The BLUESHIELD project aims at joining the efforts of two French theoretical groups with complementary expertise in few-body (LAC-Orsay) and many-body (IPCMS-Strasbourg) quantum physics to design novel experimental ways to control the dynamics of ultracold quantum gases, which will be implemented by the Austrian partner (UIBK-Innsbruck). The central idea is the use of optical fields to dress quantum states of colliding ultracold atoms and molecules to prevent them to react at short distances. This optical shielding technique would allow the control of the competition between the various kinds of relevant interactions namely (i) short-range contact interactions, (ii) long-range, possibly anisotropic, light-modified interactions, and (iii) confinement by external magnetic or optical fields. At ultralow temperatures, novel many-body effects are expected to dominate and to produce new states of matter especially in reduced dimensions (lattice solids, Luttinger liquids). If successfully observed, these phenomena would have major impact for quantum simulation of condensed- matter Hamiltonians and for quantum information.

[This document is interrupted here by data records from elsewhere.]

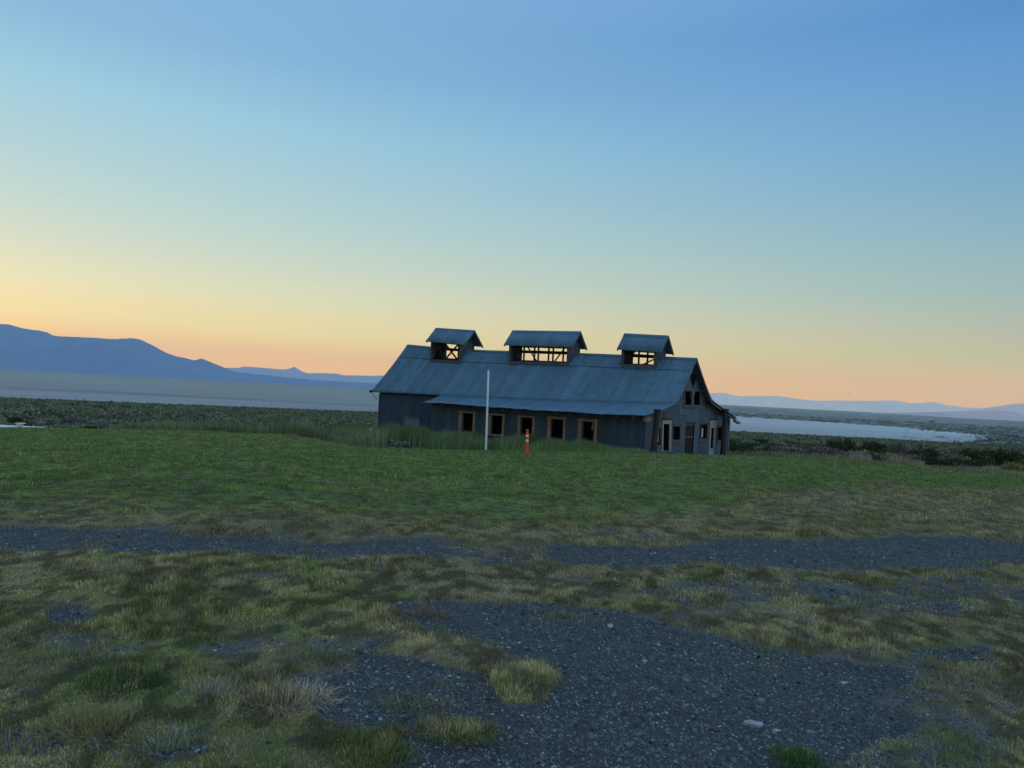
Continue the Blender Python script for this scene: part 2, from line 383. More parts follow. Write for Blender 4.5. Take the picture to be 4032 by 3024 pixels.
sub_mesh('lawn_ground', np.concatenate([quads[reg == 0], seam]), M['ground'], 'rough lawn ground in front of the metal barn')
sub_mesh('gravel_road', quads[reg == 1], M['gravel'], 'dark gravel track and bare gravel patch across the foreground')
sub_mesh('field', quads[reg == 2], M['field'], 'brushy slope ground beyond the lawn around the barn')
sub_mesh('plain', quads[reg == 3], M['plain'], 'wide flat valley floor below the mountains')

# pale lake on the valley floor, right of the barn
def on_valley(x, y, z=-59.6):
    d = ray(x, y); return CAM + d*((z-EYE)/d[2])
top = [(2500, 1622), (2700, 1630), (2903, 1641), (3117, 1654), (3250, 1662), (3384, 1671), (3545, 1682), (3652, 1693), (3730, 1700), (3812, 1708), (3860, 1713)]
bot = [(2500, 1690), (2700, 1695), (2903, 1708), (3117, 1725), (3299, 1745), (3400, 1756), (3545, 1766), (3652, 1766), (3740, 1750), (3830, 1735), (3905, 1726)]
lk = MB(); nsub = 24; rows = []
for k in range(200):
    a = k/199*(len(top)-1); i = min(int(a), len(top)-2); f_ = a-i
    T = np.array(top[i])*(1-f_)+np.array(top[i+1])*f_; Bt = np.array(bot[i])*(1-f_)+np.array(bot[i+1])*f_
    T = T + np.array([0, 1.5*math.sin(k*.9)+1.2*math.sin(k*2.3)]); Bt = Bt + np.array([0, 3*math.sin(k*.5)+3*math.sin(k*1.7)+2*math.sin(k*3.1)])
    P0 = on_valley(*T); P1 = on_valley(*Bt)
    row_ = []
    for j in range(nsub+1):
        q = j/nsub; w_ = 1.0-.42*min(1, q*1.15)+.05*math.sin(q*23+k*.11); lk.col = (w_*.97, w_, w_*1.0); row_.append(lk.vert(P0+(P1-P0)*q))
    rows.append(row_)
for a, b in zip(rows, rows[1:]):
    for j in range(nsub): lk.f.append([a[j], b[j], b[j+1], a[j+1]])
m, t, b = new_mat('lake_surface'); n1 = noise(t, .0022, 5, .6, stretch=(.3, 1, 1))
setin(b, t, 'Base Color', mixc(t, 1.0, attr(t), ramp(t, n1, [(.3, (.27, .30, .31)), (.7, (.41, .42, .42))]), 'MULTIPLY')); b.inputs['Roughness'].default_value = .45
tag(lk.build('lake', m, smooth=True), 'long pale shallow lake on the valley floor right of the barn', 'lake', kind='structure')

# ------------------------------------------------------------------ mountains
def ridge(name, prof, D, df, db, col, label, seed, rough=1.0, zb=-64, step=9):
    xs = np.arange(prof[0][0], prof[-1][0]+1, step); ys = np.interp(xs, [p[0] for p in prof], [p[1] for p in prof])
    ys = ys + (fbm(xs/22., xs*0+3, seed, 4)-.5)*5*rough
    C0 = np.array([at_y(x, y, D) for x, y in zip(xs, ys)])
    rowsn = 26; V = []; Cc = []
    for j in range(rowsn+7):
        if j <= rowsn:
            t = j/rowsn; yy = D-df*(1-t); h = zb+(C0[:, 2]-zb)*(t**1.5)
            gul = (fbm(C0[:, 0]/(D*.016)+t*1.3, np.full(len(xs), t*2.2), seed+5, 5)-.5)*(C0[:, 2]-zb)*.5*math.sin(math.pi*min(t, .999))*1.0
            h = h + gul; XX = C0[:, 0]*(1 - (1-t)*.10)
        else:
            t = (j-rowsn)/6; yy = D+db*t; h = zb+(C0[:, 2]-zb)*(1-t)**1.4; XX = C0[:, 0]
        V.append(np.stack([XX, np.full(len(xs), yy), np.maximum(h, zb)], -1))
    V = np.array(V); nr, nc, _ = V.shape; ii = np.arange(nr*nc).reshape(nr, nc)
    q = np.stack([ii[:-1, :-1], ii[:-1, 1:], ii[1:, 1:], ii[1:, :-1]], -1).reshape(-1, 4)
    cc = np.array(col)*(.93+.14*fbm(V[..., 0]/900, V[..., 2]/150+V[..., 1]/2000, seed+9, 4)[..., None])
    o = np_mesh(name, V.reshape(-1, 3), q, M['hill'], cc.reshape(-1, 3), smooth=True)
    return tag(o, label, 'mountain', kind='structure')
z4 = lambda u, v: (.3617*u, 1200+.3617*v)
z5 = lambda u, v: (800+.3164*u, 1350+.3164*v)
z6 = lambda u, v: (2850+.5344*u, 1450+.5344*v)
pL = [(-1500, 1120), (-700, 1200), (-300, 1255)] + [z4(*p) for p in [(0, 203), (120, 218), (170, 240), (330, 270), (500, 293), (590, 338), (860, 353), (1000, 358), (1200, 372), (1380, 367), (1430, 365), (1490, 365), (1545, 382), (1640, 435), (1730, 480), (1820, 525), (1930, 565), (2010, 580), (2080, 600), (2130, 600), (2180, 585)]] + \
     [z5(*p) for p in [(0, 195), (60, 240), (130, 278), (220, 308), (300, 335), (400, 365), (700, 392), (1000, 425), (1400, 462), (1700, 480), (2200, 510)]] + [(1700, 1530)]
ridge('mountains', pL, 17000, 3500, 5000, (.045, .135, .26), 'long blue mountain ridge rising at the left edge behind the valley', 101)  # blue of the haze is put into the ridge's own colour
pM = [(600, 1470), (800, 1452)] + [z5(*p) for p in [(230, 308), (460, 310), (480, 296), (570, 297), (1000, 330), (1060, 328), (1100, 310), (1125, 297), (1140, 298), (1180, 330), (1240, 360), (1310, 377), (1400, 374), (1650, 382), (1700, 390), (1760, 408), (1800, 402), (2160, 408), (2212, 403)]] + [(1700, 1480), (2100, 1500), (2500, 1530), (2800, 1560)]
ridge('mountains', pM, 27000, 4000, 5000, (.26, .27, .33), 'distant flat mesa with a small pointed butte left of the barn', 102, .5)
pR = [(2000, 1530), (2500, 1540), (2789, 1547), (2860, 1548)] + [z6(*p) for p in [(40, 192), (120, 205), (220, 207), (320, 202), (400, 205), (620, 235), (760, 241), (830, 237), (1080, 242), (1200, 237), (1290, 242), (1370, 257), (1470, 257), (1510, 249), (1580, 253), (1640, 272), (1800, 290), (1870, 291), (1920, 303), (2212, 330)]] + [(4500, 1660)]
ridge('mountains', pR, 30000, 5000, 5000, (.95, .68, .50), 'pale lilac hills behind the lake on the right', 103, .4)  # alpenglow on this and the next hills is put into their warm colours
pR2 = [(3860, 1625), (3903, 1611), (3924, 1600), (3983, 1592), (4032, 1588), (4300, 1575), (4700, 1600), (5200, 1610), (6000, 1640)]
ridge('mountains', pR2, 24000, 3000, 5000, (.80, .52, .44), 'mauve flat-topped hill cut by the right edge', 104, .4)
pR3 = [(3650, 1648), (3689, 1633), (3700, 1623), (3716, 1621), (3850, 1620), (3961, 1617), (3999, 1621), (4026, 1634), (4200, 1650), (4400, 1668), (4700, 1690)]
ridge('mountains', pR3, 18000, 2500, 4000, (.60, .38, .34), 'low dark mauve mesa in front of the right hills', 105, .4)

# ------------------------------------------------------------------ barn
TH = math.radians(38)
Lv = np.array([-math.cos(TH), math.sin(TH), 0]); Gv = np.array([math.sin(TH), math.cos(TH), 0]); Zv = np.array([0, 0, 1.0])
_d = ray(2539, 1700); NC = CAM + _d*(38/_d[1]); NC[2] = 0
def B(l, u, z): return NC + Lv*l + Gv*u + Zv*z
def onG(x, y, o=0.0, l=0.0):           # pixel -> (u, z) on the plane l = l-o
    P0 = NC + Lv*(l-o); d = ray(x, y); P = CAM + d*(((P0-CAM) @ Lv)/(d @ Lv)); return float((P-NC) @ Gv), float(P[2])
def onF(x, y, u=0.0):                  # pixel -> (l, z) on the plane u
    P0 = NC + Gv*u; d = ray(x, y); P = CAM + d*(((P0-CAM) @ Gv)/(d @ Gv)); return float((P-NC) @ Lv), float(P[2])
zz = lambda u, v: (2500+u/3.457, 1350+v/3.457)      # my reading scale for the gable
OV = .45
UA, ZA = onG(2745, 1412, OV); U1, Z1 = onG(2666, 1590, OV); UE1, ZE1 = onG(2540, 1639, OV)
U2, Z2 = onG(2804, 1578, OV); UE2, ZE2 = onG(2903, 1652, OV)
WID, _ = onG(2869, 1720)
FLOOR = -2.0
rid = [onF(*p, UA) for p in [(2745, 1412), (2300, 1393), (1880, 1380), (1740, 1371), (1605, 1358)]]
brk = [onF(*p, U1) for p in [(2666, 1590), (2200, 1577), (1735, 1557), (1600, 1549), (1461, 1543)]]
eav = [onF(*p, UE1) for p in [(2540, 1639), (2430, 1635), (2200, 1621), (1900, 1602), (1780, 1591), (1665, 1585)]]
LR = rid[-1][0]; LB = brk[-1][0]; LE = eav[-1][0]; LW = onF(1487, 1600, U1+.15)[0]; LLW = onF(1697, 1620, 0)[0]
LBL = onF(1735, 1557, U1)[0]
ip = lambda pts: (lambda l: float(np.interp(l, [p[0] for p in pts], [p[1] for p in pts])))
zr, zb_, ze_ = ip(rid), ip(brk), ip(eav)
prof = lambda l: ([UE1, U1, UA, U2, UE2], [ze_(l), zb_(l), zr(l), Z2, ZE2])
barn = empty('barn', tuple(B(10, 5, -1.75)))
tag(barn, 'long old barn of blue-grey corrugated metal with three roof cupolas', 'barn')
OB = B(10, 5, -1.75)
def corr(mb, P, na_len, courses, pitch=.16, amp=.016, sheet=.66, jitter=.006, tintv=.14, seg=6, rows=4, rag=0.0, warp=.012, skip=None):
    """P(a,b)->point, a 0..1 across the ribs, b 0..1 down the slope; na_len = length in metres across"""
    ns = max(1, int(round(na_len/sheet)))
    for ci in range(len(courses)-1):
        b0, b1 = courses[ci], courses[ci+1]+(.012 if ci < len(courses)-2 else 0)
        for k in range(ns):
            a0, a1 = k/ns, min(1, (k+1)/ns+.03/na_len)
            ncol = max(2, int((a1-a0)*na_len/pitch*seg)); tv = 1+random.uniform(-tintv, tintv); mb.col = (tv, tv*random.uniform(.98, 1.02), tv*random.uniform(.96, 1.03))
            offn = random.uniform(-jitter, jitter) + (.004 if k % 2 else 0) + .01*(len(courses)-ci); rb = random.uniform(-rag, rag); rb0 = random.uniform(-rag, rag)*.6
            lift = random.uniform(-warp, warp) if random.random() < .3 else 0
            grid = []; base_c = mb.col; rib = {}
            for j in range(rows+1):
                bb = (b0+rb0*(ci == 0)) + (b1+rb*(ci == len(courses)-2)-b0-rb0*(ci == 0))*j/rows; row = []
                for i in range(ncol+1):
                    a = a0+(a1-a0)*i/ncol
                    p = P(a, bb); e = 1e-3
                    if i == 0 and j == 0:
                        nrm = np.cross(P(min(1, a+e), bb)-P(a-e, bb), P(a, bb+e)-P(a, bb-e)); nrm /= np.linalg.norm(nrm)
                        if nrm[2] < 0 or (abs(nrm[2]) < .05 and nrm @ (CAM-p) < 0): nrm = -nrm
                    kr = int(a*na_len/pitch)
                    if kr not in rib: rib[kr] = random.uniform(.92, 1.07)
                    mb.col = tuple(v*rib[kr] for v in base_c)
                    row.append(mb.vert(p+nrm*(amp*math.sin(a*na_len/pitch*2*math.pi)+offn+lift*(j/rows)**2)))
                grid.append(row)
            for r1, r2 in zip(grid, grid[1:]):
                for i in range(ncol):
                    if skip and skip((np.array(mb.v[r1[i]])+np.array(mb.v[r2[i+1]]))/2+mb.o): continue
                    mb.f.append([r1[i], r1[i+1], r2[i+1], r2[i]])
CUP = [dict(a=(1717, 1292), b=(1870, 1302), e=(1827, 1358), k=(1901, 1371), fl=1700, fr=1812, nb=2, lbl='small left cupola with crossed braces'),
       dict(a=(2018, 1302), b=(2287, 1306), e=(2256, 1369), k=(2315, 1379), fl=2009, fr=2238, nb=4, lbl='wide middle cupola with a row of braced openings'),
       dict(a=(2458, 1314), b=(2633, 1323), e=(2603, 1389), k=(2653, 1396), fl=2453, fr=2582, nb=2, lbl='small cupola nearest the gable with knee braces')]
for c in CUP:
    la, zla = onF(*c['a'], UA); lb, zlb = onF(*c['b'], UA); ue, ze = onG(*c['e'], 0, lb); uk, zk = onG(*c['k'], 0, lb)
    c['hw'] = (uk-ue)/2; c['wb'] = c['hw']*.66; c['lfl'] = onF(c['fl'], 1390, UA-c['wb'])[0]; c['lfr'] = onF(c['fr'], 1390, UA-c['wb'])[0]
def in_cup(P):
    d = P-NC; l_, u_ = d @ Lv, d @ Gv
    return any(c['lfr']+.03 < l_ < c['lfl']-.03 and abs(u_-UA) < c['wb']-.05 for c in CUP)
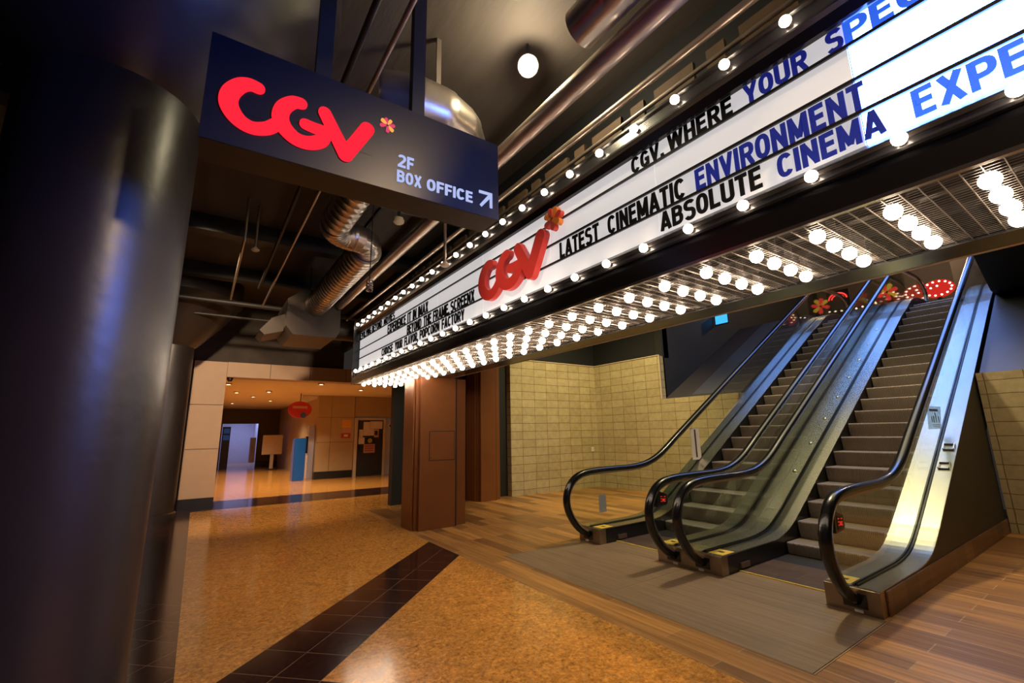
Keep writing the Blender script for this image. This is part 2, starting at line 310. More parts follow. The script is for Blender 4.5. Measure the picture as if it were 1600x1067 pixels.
class MB:
    def __init__(self): self.bm = bmesh.new()

    def box(self, x0, x1, y0, y1, z0, z1):
        v = [self.bm.verts.new((x, y, z)) for x in (x0, x1) for y in (y0, y1) for z in (z0, z1)]
        for f in ((0, 1, 3, 2), (4, 6, 7, 5), (0, 4, 5, 1), (2, 3, 7, 6), (0, 2, 6, 4), (1, 5, 7, 3)):
            self.bm.faces.new([v[i] for i in f])
        return self

    def prism(self, poly, axis, a, b):
        def P(u, w, t):
            return {'x': (t, u, w), 'y': (u, t, w), 'z': (u, w, t)}[axis]
        A = [self.bm.verts.new(P(u, w, a)) for u, w in poly]; B = [self.bm.verts.new(P(u, w, b)) for u, w in poly]
        n = len(poly)
        self.bm.faces.new(A); self.bm.faces.new(B[::-1])
        for i in range(n): self.bm.faces.new((A[i], A[(i + 1) % n], B[(i + 1) % n], B[i]))
        return self

    def tube(self, path, r, n=12, rib=0.0, ribs=()):
        path = [Vector(p) for p in path]; rs = r if isinstance(r, (list, tuple)) else [r] * len(path)
        t0 = (path[1] - path[0]).normalized()
        up = Vector((0, 0, 1)) if abs(t0.z) < 0.9 else Vector((1, 0, 0))
        nrm = t0.cross(up).normalized(); rings = []
        for i, p in enumerate(path):
            t = (path[min(i + 1, len(path) - 1)] - path[max(i - 1, 0)]).normalized()
            nrm = (nrm - t * nrm.dot(t)).normalized(); bn = t.cross(nrm)
            rings.append([self.bm.verts.new(p + (nrm * math.cos(2 * PI * k / n) + bn * math.sin(2 * PI * k / n)) * rs[i]) for k in range(n)])
        for a, b in zip(rings, rings[1:]):
            for k in range(n): self.bm.faces.new((a[k], a[(k + 1) % n], b[(k + 1) % n], b[k]))
        self.bm.faces.new(rings[0][::-1]); self.bm.faces.new(rings[-1])
        return self

    def lathe(self, prof, c, axis=(0, 0, 1), n=24):
        c = Vector(c); ax = Vector(axis).normalized(); u = ax.orthogonal().normalized(); w = ax.cross(u); rings = []
        for r, h in prof:
            if r < 1e-5: rings.append([self.bm.verts.new(c + ax * h)])
            else: rings.append([self.bm.verts.new(c + ax * h + (u * math.cos(2 * PI * k / n) + w * math.sin(2 * PI * k / n)) * r) for k in range(n)])
        for a, b in zip(rings, rings[1:]):
            for k in range(n):
                k2 = (k + 1) % n
                if len(a) == 1 and len(b) == 1: continue
                if len(a) == 1: self.bm.faces.new((a[0], b[k2], b[k]))
                elif len(b) == 1: self.bm.faces.new((a[k], a[k2], b[0]))
                else: self.bm.faces.new((a[k], a[k2], b[k2], b[k]))
        if len(rings[0]) > 1: self.bm.faces.new(rings[0][::-1])
        if len(rings[-1]) > 1: self.bm.faces.new(rings[-1])
        return self

    def sweep_xz(self, path, yc, sect):
        """sweep a closed (dy, dn) section along an (x, z) path lying in a plane of constant y"""
        rings = []
        for i, (x, z) in enumerate(path):
            a = path[max(i - 1, 0)]; b = path[min(i + 1, len(path) - 1)]
            tx, tz = b[0] - a[0], b[1] - a[1]; l = math.hypot(tx, tz) or 1; nx, nz = -tz / l, tx / l
            rings.append([self.bm.verts.new((x + nx * dn, yc + dy, z + nz * dn)) for dy, dn in sect])
        n = len(sect)
        for a, b in zip(rings, rings[1:]):
            for k in range(n): self.bm.faces.new((a[k], a[(k + 1) % n], b[(k + 1) % n], b[k]))
        self.bm.faces.new(rings[0][::-1]); self.bm.faces.new(rings[-1])
        return self

    def build(self, name, mat, parent=None, smooth=False, origin=None, bevel=0.0):
        bmesh.ops.recalc_face_normals(self.bm, faces=self.bm.faces)
        vs = self.bm.verts
        if origin is None:
            xs = [v.co.x for v in vs]; ys = [v.co.y for v in vs]; zs = [v.co.z for v in vs]
            origin = Vector(((min(xs) + max(xs)) / 2, (min(ys) + max(ys)) / 2, min(zs)))
        origin = Vector(origin)
        for v in vs: v.co -= origin
        me = bpy.data.meshes.new(name); self.bm.to_mesh(me); self.bm.free()
        me.materials.append(mat)
        if smooth:
            for p in me.polygons: p.use_smooth = True
        o = bpy.data.objects.new(name, me); COL.objects.link(o)
        WL[o.name] = origin
        if parent is not None:
            o.parent = parent; o.location = origin - WL[parent.name]
        else: o.location = origin
        if bevel:
            b = o.modifiers.new('edge', 'BEVEL'); b.width = bevel; b.segments = 2; b.limit_method = 'ANGLE'
        if smooth:
            me.set_sharp_from_angle(angle=math.radians(40))
        return o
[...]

The research field of ultracold quantum gases has undergone a rapid development in the years since the creation of the first Bose-Einstein condensate in 1995. It has been found that ultracold atomic ensembles can be used for quantum simulation of highly correlated electronic systems, e.g. for electrons in a solid-state material. One hopes that with the help of ultracold gases novel materials with exotic properties such as high-temperature superconductivity can be simulated. Critical to many of the proposed experiments is the control of the interactions between the particles. On the one hand, one is interested in a strong elastic interaction, on the other hand, one wants to suppress inelastic scattering processes, which usually lead to particle loss and temperature increase. The aim of this project is to use laser light to control elastic and inelastic scattering processes. Theoretical support was provided by colleagues in France in Orsay and Strasbourg, the experiments were to be carried out in Innsbruck. Such control should be possible not only for atomic but also for molecular interactions. The range of possibilities would be greatly extended by the use of ultracold molecular system. The project has taken initial steps in this direction. However, a highlight of the project was a result that did not (yet) make use of the laser light control of the interaction: In a strongly interacting one-dimensional quantum gas, an effect could be observed that would otherwise only be expected for a crystalline system with a periodic structure (F. Meinert et al., Science 2017). An accelerated impurity showed periodic motion quite contrary to the expectation that the motion should simply be a drift of the particle. This experiment raises the exciting question of how strong elastic interactions generally influence the transport of particles in quantum wires. In view of the progressive miniaturization in the field of electronics, quantum wires will play a major role in the transport of particles in the future, and the present experiment addresses potentially relevant transport questions already now.